The U.S. Army Corps of Engineers has told Fairfax County it will take five to seven years to complete a flood control project for the Huntington neighborhood devastated by rising waters from Cameron Run during heavy rains in June.

That timetable, conveyed to county officials by the Corps in late July but not acknowledged publicly, is significantly longer than residents said they had been led to believe by local leaders.

The county has asked the Corps to investigate the cause of the June 25 flooding that left Huntington one of the communities hardest hit by fierce rainstorms that swept through the Washington area. The foul, contaminated water from the Potomac River tributary, which rose to 14 feet in some areas, seriously damaged more than half of the southern Fairfax neighborhood's 311 homes and caused an estimated $10 million in losses.

The inquiry is expected to be completed in December. The Board of Supervisors has also set aside $1 million for the Corps to design whatever flood control project it deems appropriate once the cause of the high water is determined.

Board of Supervisors Chairman Gerald E. Connolly (D) and Supervisor Gerald W. Hyland (D-Mount Vernon) have called for quick action to prevent a recurrence of the flooding.

But in a July 24 e-mail to Donald R. Demetrius, chief of watershed projects evaluation for the county Public Works Department, the Corps said determining the appropriate remedy -- possibly a flood wall or levee system -- and then designing it, securing federal funds and completing construction will take years.

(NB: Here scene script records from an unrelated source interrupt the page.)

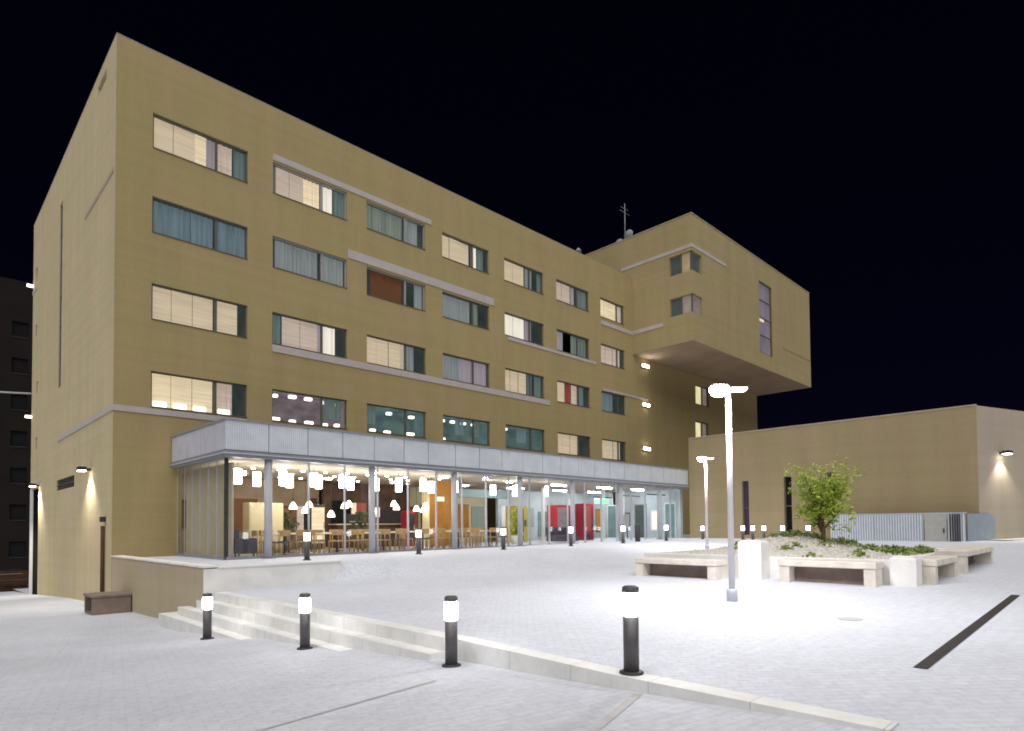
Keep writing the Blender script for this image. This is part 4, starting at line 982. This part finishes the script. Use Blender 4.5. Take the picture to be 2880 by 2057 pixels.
for tp in tips:
    for c_ in range(3):
        cc = tp+Vector((rnd.gauss(0,.19),rnd.gauss(0,.19),rnd.gauss(0,.16)))
        for k in range(22):
            c = cc+Vector((rnd.gauss(0,.10),rnd.gauss(0,.10),rnd.gauss(0,.09)))
            u = Vector((rnd.gauss(0,1),rnd.gauss(0,1),rnd.gauss(-.2,.7))).normalized()*rnd.uniform(.05,.085); v = u.orthogonal().normalized()*rnd.uniform(.02,.032)
            m.quad(c-u,c+v,c+u,c-v)
m.build('crown', M['leaf'], tr)

# ---------------------------------------------------------------- dark street beyond the left corner
bb = thing('far_building', 'dark unlit building at the end of the street beyond the left corner', 'building', (0,52,-3))
m = MB(); wh = [(x, x+1.3, z, z+1.5) for x in (-8,-4.6,-1.2,2.2) for z in (-1.0,2.6,6.2,9.8,13.4,17.0,20.6)]
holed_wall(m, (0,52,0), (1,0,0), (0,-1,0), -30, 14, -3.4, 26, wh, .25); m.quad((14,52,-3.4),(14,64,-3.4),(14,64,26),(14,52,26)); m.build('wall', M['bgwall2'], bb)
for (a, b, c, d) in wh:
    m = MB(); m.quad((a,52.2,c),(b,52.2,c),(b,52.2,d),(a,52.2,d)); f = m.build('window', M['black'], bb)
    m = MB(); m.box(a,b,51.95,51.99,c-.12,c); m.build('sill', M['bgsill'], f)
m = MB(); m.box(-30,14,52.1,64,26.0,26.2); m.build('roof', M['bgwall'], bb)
hb = thing('brown_hoarding', 'dark brown timber hoarding beside the street beyond the left corner', 'fence', (0,27,-2.4))
m = MB()
for k in range(7): m.box(-5.0,2.4,27,27.04,-2.45+k*.2,-2.27+k*.2)
m.build('board', M['brown'], hb)
for x in (-4.5,-2.6,-.7,1.2): 
    m = MB(); m.box(x-.05,x+.05,27.042,27.14,-2.5,-.9); m.build('post', M['wood_d'], hb)
m = MB(); m.box(-1.6,2.0,26.4,26.5,-1.75,-1.68); m.box(-1.6,2.0,26.2,26.7,-1.68,-1.62); tb = m.build('board', M['brown'], hb)
car = thing('parked_car', 'dark parked car half hidden behind the hoarding at the left edge', 'car', (0,31,-2.6))
prof = [(-2.1,.35),(-2.1,.75),(-1.9,.92),(-1.1,.98),(-.5,1.42),(.9,1.45),(1.5,1.02),(2.05,.9),(2.12,.35)]
m = MB(); n = len(prof); off = Vector((0,31,-2.62))
for s_ in (-.82,.82): 
    for (x, z) in prof: m.v.append((off.x+x, off.y+s_, off.z+z))
m.f.append(tuple(range(n))); m.f.append(tuple(range(2*n-1,n-1,-1))); m.m += [0,0]; m.sm += [False]*2
for i in range(n):
    j = (i+1)%n; m.f.append((j,i,n+i,n+j)); m.m.append(0); m.sm.append(False)
m.build('body', M['carpaint'], car)
for wx in (-1.3,1.3):
    for s_ in (-.80,.80):
        m = MB(); m.tube([(off.x+wx,off.y+s_-.1,off.z+.32),(off.x+wx,off.y+s_+.1,off.z+.32)], .32, 18); w_ = m.build('wheel', M['tyre'], car)
        m = MB(); m.tube([(off.x+wx,off.y+s_-.108,off.z+.32),(off.x+wx,off.y+s_+.108,off.z+.32)], .19, 14); m.build('rim', M['grey'], w_)
m = MB(); m.box(off.x-.5,off.x+.9,off.y-.835,off.y-.822,off.z+1.0,off.z+1.36); m.build('side_window', M['grey_c'], car)
for s_ in (-.6,.6):
    m = MB(); m.box(off.x-2.13,off.x-2.1,off.y+s_-.12,off.y+s_+.12,off.z+.62,off.z+.74); m.build('headlight', M['farlight'], car)
cb = MB(); cb.tube([(-14,26,9.9),(-6,23,9.5),(-.02,19.2,9.35)], .05, 6)
tag(cb.build('overhead_cable', M['column']), 'pale cable strung across the street to the far left edge of the building', 'cable')

# ---------------------------------------------------------------- light, sky, camera
w = bpy.data.worlds.new('World'); scene.world = w; w.use_nodes = True; nt = w.node_tree
bg = nt.nodes['Background']; sky = nt.nodes.new('ShaderNodeTexSky'); sky.sky_type = 'NISHITA'; sky.sun_disc = False
SD = Vector((-.42,-.40,1.0)).normalized()       # towards the light
sky.sun_elevation = math.asin(SD.z); sky.sun_rotation = math.atan2(SD.x, SD.y)
tint = nt.nodes.new('ShaderNodeMix'); tint.data_type = 'RGBA'; tint.blend_type = 'MULTIPLY'; tint.inputs[0].default_value = 1; tint.inputs[7].default_value = (.45,.30,1.0,1)
nt.links.new(sky.outputs[0], tint.inputs[6]); nt.links.new(tint.outputs[2], bg.inputs[0]); bg.inputs[1].default_value = .0010
sl = bpy.data.lights.new('sun_fill','SUN'); sl.energy = 3.1; sl.angle = R(80); sl.color = (1,.97,.93)  # broad soft fill lamp added for the even night glow
so = bpy.data.objects.new('sun_fill', sl); COL.objects.link(so); so.rotation_euler = SD.to_track_quat('Z','Y').to_euler()

yaw, pitch, roll, F = R(44.5409), R(1.6552), R(-.5109), 1373.86
f = Vector((math.sin(yaw)*math.cos(pitch), math.cos(yaw)*math.cos(pitch), math.sin(pitch))); r = Vector((math.cos(yaw),-math.sin(yaw),0)); u = r.cross(f)
r2 = r*math.cos(roll)+u*math.sin(roll); u2 = u*math.cos(roll)-r*math.sin(roll)
cd = bpy.data.cameras.new('camera'); cam = bpy.data.objects.new('camera', cd); COL.objects.link(cam)
cam.matrix_world = Matrix(((r2.x,u2.x,-f.x,-5.12),(r2.y,u2.y,-f.y,-24.84),(r2.z,u2.z,-f.z,1.6),(0,0,0,1)))
cd.sensor_width = 36; cd.sensor_fit = 'HORIZONTAL'; cd.lens = F/2274*36; cd.shift_y = (1128.02-812)/2274; cd.clip_start = .05; cd.clip_end = 6000
scene.camera = cam
scene.render.engine = 'CYCLES'
scene.view_settings.view_transform = 'Standard'; scene.view_settings.look = 'None'; scene.view_settings.exposure = 0
cy = scene.cycles; cy.use_denoising = True; cy.max_bounces = 6; cy.diffuse_bounces = 3; cy.glossy_bounces = 3; cy.transparent_max_bounces = 10
cy.sample_clamp_indirect = 6; cy.filter_width = 1.8
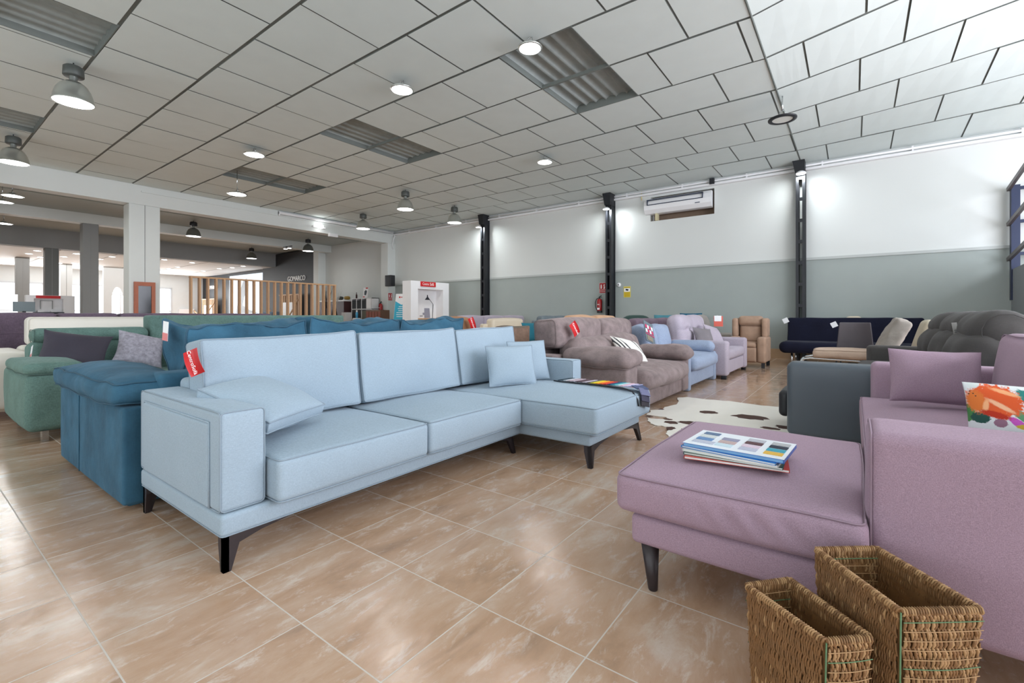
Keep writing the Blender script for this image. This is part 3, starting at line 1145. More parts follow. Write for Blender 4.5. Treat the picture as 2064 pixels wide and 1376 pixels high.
build('chaise_cushion', MB().soft(-.745, .033, 1.675, 2.78, .298, .445, r=.032, n=44, puff=(.02, .012, .028), seams='z+', wr=.005, wf=3, fold=pinkfold), F_pink, S)
build('seat_cushion', MB().soft(.035, .95, 2.03, 4.29, .30, .455, r=.035, n=14, puff=(0, 0, .02), seams='z+'), F_pink, S)
build('arm', MB().soft(.036, 1.15, 1.735, 2.02, .15, .705, r=.035, n=12, puff=(.006, .008, .006), seams='x-', pipe=.0035, wr=.003), F_pink, S)
build('arm', MB().soft(.105, 1.15, 4.30, 4.50, .15, .705, r=.04, n=8), F_pink, S)
build('backrest_frame', MB().soft(.95, 1.18, 1.98, 4.32, .16, .70, r=.04), F_pink, S)
build('back_cushion', MB().soft(.70, .95, 2.04, 3.14, .45, .93, r=.06, n=10, puff=(.05, 0, .02), wr=.012, tilt=7, seams='x-'), F_pink, S)
build('back_cushion', MB().soft(.70, .95, 3.16, 4.25, .45, .93, r=.06, n=10, puff=(.05, 0, .02), wr=.012, tilt=7, seams='x-'), F_pink, S)
for (x, y) in ((-.63, 1.745), (-.63, 2.66), (1.05, 1.85), (1.05, 4.4), (.2, 4.4)):
    b = MB().lathe([(0, 0), (.016, 0), (.018, .004), (.034, .18), (0, .18)], (x, y, 0), 16)
    for v in b.v:
        k = (1 - v.z / .18) * .012
        v.x += k if x < 0 else -k
    build('leg', b, M_leg, S)
p = MB().pillow(.47, .34, .20, frame((.415, 3.96, .66), (.96, .22, -.03), (.02, .20, 1)), wr=.016, seed=11, pinch=.05, n=20)
build('lumbar_cushion', p, F_pink, label='long mauve cushion leaning on the far arm of the mauve sofa', cat='cushion')

# floral cushion


def floral():
    m = bpy.data.materials.new('floral_print')
    m.use_nodes = True
    nt = m.node_tree
    N, L = nt.nodes, nt.links
    b = N['Principled BSDF']
    b.inputs['Roughness'].default_value = .8
    tc = N.new('ShaderNodeTexCoord')
    prev = None

    def blob(cx, cz, sx, sz, rot, col, edge=.12, ns=14, na=.5):
        nonlocal prev
        mp = N.new('ShaderNodeMapping')
        mp.vector_type = 'TEXTURE'
        mp.inputs['Location'].default_value = (cx, cz, 0)
        mp.inputs['Rotation'].default_value = (0, 0, rot)
        mp.inputs['Scale'].default_value = (sx, sz, 1)
        sep = N.new('ShaderNodeSeparateXYZ')
        L.new(tc.outputs['Object'], sep.inputs[0])
        cmb = N.new('ShaderNodeCombineXYZ')
        L.new(sep.outputs[0], cmb.inputs[0])
        L.new(sep.outputs[2], cmb.inputs[1])
        L.new(cmb.outputs[0], mp.inputs[0])
        ln = N.new('ShaderNodeVectorMath')
        ln.operation = 'LENGTH'
        L.new(mp.outputs[0], ln.inputs[0])
        nz = N.new('ShaderNodeTexNoise')
        nz.inputs['Scale'].default_value = ns
        nz.inputs['Detail'].default_value = 3
        L.new(mp.outputs[0], nz.inputs['Vector'])
        nz.inputs['Scale'].default_value = ns / 4
        ad = N.new('ShaderNodeMath')
        ad.operation = 'MULTIPLY_ADD'
        L.new(nz.outputs['Fac'], ad.inputs[0])
        ad.inputs[1].default_value = na
        L.new(ln.outputs['Value'], ad.inputs[2])
        r = N.new('ShaderNodeMapRange')
        r.inputs['From Min'].default_value = 1 + na * .5
        r.inputs['From Max'].default_value = 1 + na * .5 - edge
        L.new(ad.outputs[0], r.inputs[0])
        mx = N.new('ShaderNodeMix')
        mx.data_type = 'RGBA'
        L.new(r.outputs[0], mx.inputs[0])
        if prev is None:
            mx.inputs[6].default_value = rgb(226, 230, 232)
        else:
            L.new(prev, mx.inputs[6])
        mx.inputs[7].default_value = col
        prev = mx.outputs[2]
    G1, G2 = rgb(40, 130, 124), rgb(96, 150, 110)
    blob(-0.1164, 0.2791, 0.0216, 0.0585, .75, G1)
    blob(-0.1332, 0.2271, 0.0144, 0.0585, .95, G2)
    blob(-0.0996, 0.2440, 0.0144, 0.0520, .7, G1)
    blob(-0.2732, 0.2180, 0.0216, 0.0390, -.2, rgb(70, 130, 70))
    blob(-0.2396, 0.2141, 0.0240, 0.0208, .3, rgb(34, 80, 70))
    blob(-0.1556, 0.2115, 0.0120, 0.0286, .9, rgb(205, 90, 195))
    blob(-0.1948, 0.2050, 0.0168, 0.0156, .2, rgb(150, 110, 130))
    blob(-0.1276, 0.2011, 0.0360, 0.0104, 0, rgb(210, 180, 60))
    blob(-0.2060, 0.2791, 0.0696, 0.0546, -.35, rgb(226, 92, 40), .14, 30, .9)
    blob(-0.2508, 0.2700, 0.0264, 0.0468, .2, rgb(224, 120, 50), .3, 30, .8)
    blob(-0.1948, 0.2635, 0.0456, 0.0091, -.55, rgb(248, 190, 150), .4, 24, .8)
    blob(-0.1836, 0.3090, 0.0432, 0.0078, -.3, rgb(248, 176, 126), .4, 24, .8)
    blob(-0.2284, 0.2570, 0.0084, 0.0286, -.1, rgb(246, 180, 130), .4, 24, .8)
    blob(-0.2060, 0.2310, 0.0408, 0.0130, -.2, rgb(190, 48, 20), .3, 30, .8)
    blob(-0.2586, 0.3285, 0.0168, 0.0156, .2, rgb(220, 226, 226), .2, 20, .4)
    for (cx_, cz_) in ((-.266, .303), (-.258, .296), (-.268, .293), (-.252, .288)):
        blob(cx_, cz_, .0022, .0022, 0, rgb(20, 40, 50), .3, 4, .1)
    L.new(prev, b.inputs['Base Color'])
    return m


p = MB().pillow(.56, .36, .16, frame((.60, 2.30, .64), (.97, -.12, .02), (.02, -.16, .98)), wr=.010, seed=31, pinch=.05, n=20)
for v in p.v:
    v.z = max(v.z, .478)
build('floral_cushion', p, floral(), label='white cushion with orange and green flowers behind the near arm of the mauve sofa', cat='cushion')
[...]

The e-mail was obtained through a Freedom of Information Act request by The Washington Post.

"Bottom line, the total duration from start to completion will likely take 5-7 years," Stacey M. Underwood, an engineer in the planning division of the Corps' Baltimore District, said in an e-mail.

Huntington residents interviewed yesterday said it was the first they had heard of the Corps timetable. They said they had been led to believe that there would be, at a minimum, a temporary fix -- dredging to widen Cameron Run, for example -- while a permanent solution was developed.

One community leader said the county had not been forthcoming with the neighborhood about the lengthy process.

"The county should have told us that," said Mack B. Rhoades, president of the Huntington Community Association. "We expected something to be done by next year."

He added that Fairfax officials had been "very tight-lipped about their dealings with the Corps."